Un verdadero cristiano tiende a “hacer Cristiandad”. Claro que teniendo siempre
en cuenta que lo primero es la glorificación de Dios; lo segundo, el orden
temporal cristianizado, es la añadidura, el resto, según el lenguaje de Cristo.
Coherentemente
con su idea de la reducción del catolicismo a la historia, a lo que pide “el
hombre de hoy”, a su eficacia, en los escritos de los años 60 y 70 optó Segundo
por el marxismo, que en aquellos momentos parecía la expresión más radical del
“mundo moderno”, en desafío a la enseñanza del magisterio. Pero fue una actitud
de gabinete, ya que existencialmente se sentía muy lejos de los pobres
concretos. Su público predileccionado fueron siempre los burgueses. Él mismo
así lo reconoce. Sea lo que fuere, el marxista estaba en el oleaje de la
historia, y por ende los marxistas eran “cristianos anónimos”, cristianos
aunque no lo supieran, aunque repudiasen el cristianismo y lo combatiesen. Por
eso los principales dardos de Segundo se dirigen, no a los enemigos de la Iglesia,
sino a los católicos que se resisten a captar “el sentido de la historia”. Se
muestra tan intolerante con el creyente, a quien no le ahorra ironías o frases
ofensivas, como simpático con el “hombre de hoy”, por el que entiende
preferentemente el ateo o el creyente en crisis de fe. Todas sus “sospechas” y
sus acusaciones no van hacia el mundo incrédulo, sino sólo hacia la Iglesia, su
fe, su culto, hacia los creyentes, hacia toda teología que no sea la de la
liberación. Para el autor, el estilo zumbón e irónico de Segundo es el ejemplo
típico de las burlas nacidas de la acedia.
Acertadamente
trae Bojorge a colación una cita de Augusto del Noce: “Resignados a una era
poscristiana producen una teología eutanásica...; estos discursos de los
teólogos parecen no tener ya más utilidad que mantener la importancia de los
teólogos en un mundo en que ya nadie cree en Dios”.
Antes
de integrar las filas de estos pseudoteólogos preferimos estar con los
sencillos de corazón, con los fieles que forman el pueblo cristiano, gente de
fe.
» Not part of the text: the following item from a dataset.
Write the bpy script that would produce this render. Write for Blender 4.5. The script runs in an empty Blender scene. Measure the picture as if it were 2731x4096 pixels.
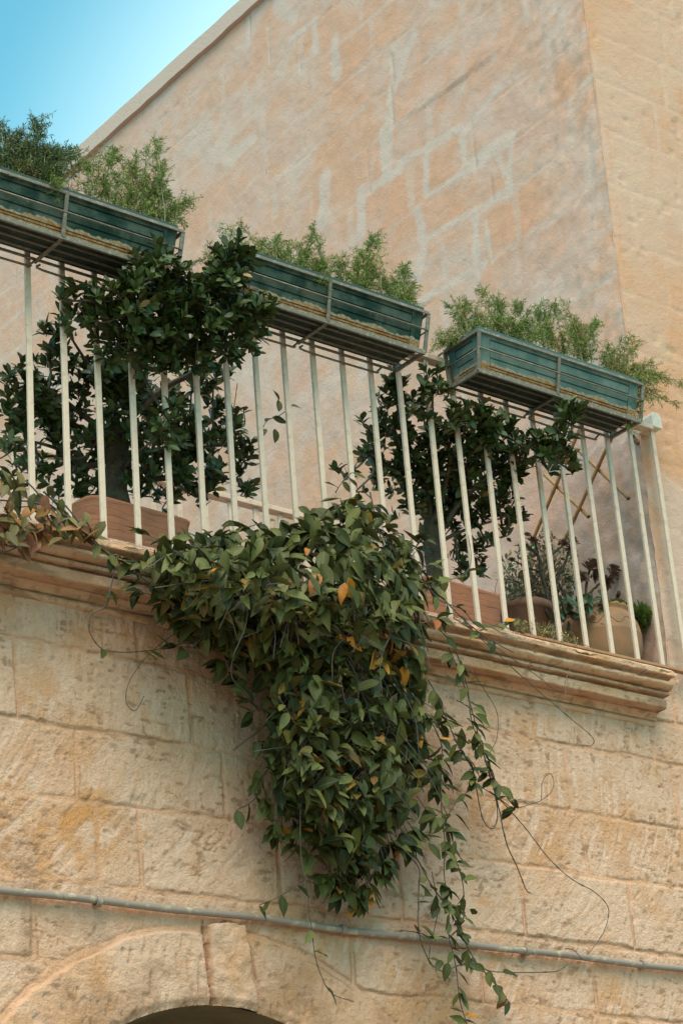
import bpy, math, random
import numpy as np
from mathutils import Matrix, Vector
R_ = math.radians
rng = np.random.default_rng(7)
random.seed(7)
SC = bpy.context.scene
COL = SC.collection

# ------------------------------------------------------------------ camera
W, H = 2731.0, 4096.0
YAW, PITCH, ROLL, FPX = 0.698852542, 0.426377110, -0.0826775871, 8965.974
_f = np.array([math.sin(YAW) * math.cos(PITCH), math.cos(YAW) * math.cos(PITCH), math.sin(PITCH)])
_r = np.array([math.cos(YAW), -math.sin(YAW), 0.0])
_u = np.cross(_r, _f)
_c, _s = math.cos(ROLL), math.sin(ROLL)
CM = np.array([_c * _r + _s * _u, -_s * _r + _c * _u, _f])
EYE = np.array([0.0, -5.76, 1.6])
cam = bpy.data.cameras.new('camera')
cam.sensor_fit = 'HORIZONTAL'
cam.sensor_width = 24.0
cam.lens = FPX / W * 24.0
cam.clip_start = 0.05
cam.clip_end = 3000
co = bpy.data.objects.new('camera', cam)
COL.objects.link(co)
m4 = Matrix.Identity(4)
for i in range(3):
    m4[i][0], m4[i][1], m4[i][2], m4[i][3] = CM[0][i], CM[1][i], -CM[2][i], EYE[i]
co.matrix_world = m4
SC.camera = co

# ------------------------------------------------------------------ light
SUN_EL, SUN_AZ = R_(57), R_(210)         # azimuth clockwise from +Y: right and in front of the facade
wd = bpy.data.worlds.new('World')
SC.world = wd
wd.use_nodes = True
nt = wd.node_tree
nt.nodes.clear()
sky = nt.nodes.new('ShaderNodeTexSky')
sky.sky_type = 'NISHITA'
sky.sun_disc = False
sky.sun_elevation = SUN_EL
sky.sun_rotation = SUN_AZ
sky.air_density = 1.0
sky.dust_density = 1.6
sky.ozone_density = 1.0
tint = nt.nodes.new('ShaderNodeMix')
tint.data_type = 'RGBA'
tint.blend_type = 'MULTIPLY'
tint.inputs[0].default_value = 1.0
tint.inputs[7].default_value = (0.60, 1.26, 0.98, 1)
bg = nt.nodes.new('ShaderNodeBackground')
bg.inputs[1].default_value = 0.15
wo = nt.nodes.new('ShaderNodeOutputWorld')
nt.links.new(sky.outputs[0], tint.inputs[6])
# pale haze bank low in the sky beyond the roof
gd = nt.nodes.new('ShaderNodeTexCoord')
dt = nt.nodes.new('ShaderNodeVectorMath')
dt.operation = 'DOT_PRODUCT'
dt.inputs[1].default_value = (math.sin(R_(52)) * math.cos(R_(24)), math.cos(R_(52)) * math.cos(R_(24)), math.sin(R_(24)))
nt.links.new(gd.outputs['Generated'], dt.inputs[0])
mr = nt.nodes.new('ShaderNodeMapRange')
mr.interpolation_type = 'SMOOTHSTEP'
mr.inputs[1].default_value = math.cos(R_(22.5)); mr.inputs[2].default_value = math.cos(R_(13))
nt.links.new(dt.outputs['Value'], mr.inputs[0])
hz = nt.nodes.new('ShaderNodeMix')
hz.data_type = 'RGBA'
hz.inputs[7].default_value = (3.1, 4.5, 4.7, 1)
nt.links.new(mr.outputs[0], hz.inputs[0])
nt.links.new(tint.outputs[2], hz.inputs[6])
nt.links.new(hz.outputs[2], bg.inputs[0])
nt.links.new(bg.outputs[0], wo.inputs[0])
sl = bpy.data.lights.new('sun', 'SUN')
sl.energy = 2.4
sl.angle = R_(48)
sl.color = (1.0, 0.76, 0.56)
so = bpy.data.objects.new('sun', sl)
COL.objects.link(so)
so.location = (8, -12, 14)
sd = Vector((math.sin(SUN_AZ) * math.cos(SUN_EL), math.cos(SUN_AZ) * math.cos(SUN_EL), math.sin(SUN_EL)))
so.rotation_euler = sd.to_track_quat('Z', 'Y').to_euler()
SC.view_settings.view_transform = 'Standard'
SC.view_settings.look = 'None'
SC.view_settings.gamma = 1.0
SC.view_settings.exposure = 1.02

# ------------------------------------------------------------------ helpers
def ray(x, y):
    return CM.T @ np.array([(x - W / 2) / FPX, -(y - H / 2) / FPX, 1.0])
def at(x, y, Y):                       # photo pixel -> point on the plane Y
    d = ray(x, y)
    return EYE + d * (Y - EYE[1]) / d[1]
def atX(x, y, X):
    d = ray(x, y)
    return EYE + d * (X - EYE[0]) / d[0]
K = 2731.0 / 1568.0
def dp(x, y, Y):
    return at(x * K, y * K, Y)
def c6(x, y):
    return ((1300 + x * .9126) / K, (2500 + y * .9126) / K)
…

Bien decía San Hilario que muchas veces los oídos de los fieles son más
católicos que los labios de los pastores y de los teólogos. Tienen el instinto
de la fe, del que parecieran haber perdido hasta la noticia estos teólogos de
salón. Como afirma Bojorge, “lo que la racionalidad ilustrada no alcanza a ver,
lo ve la sabiduría de los fieles comunes” (p. 343).
Felicitamos
al querido P. Bojorge por esta magnífica obra, donde la profundidad del
pensamiento se une con la belleza de la expresión, así como la lucidez de su
inteligencia se desposa con el coraje de su corazón sacerdotal. Este libro está
en el mismo nivel de sus dos espléndidas obras anteriores sobre la acedia. Su
autor sigue ejerciendo el doble oficio que, según Santo Tomás, compete al
sabio, exponer la verdad y reprobar el error. Creemos que para todos los que se
interesan en los grandes temas de nuestro tiempo, en especial los atinentes a
la crisis de la Iglesia, este libro es de lectura obligada.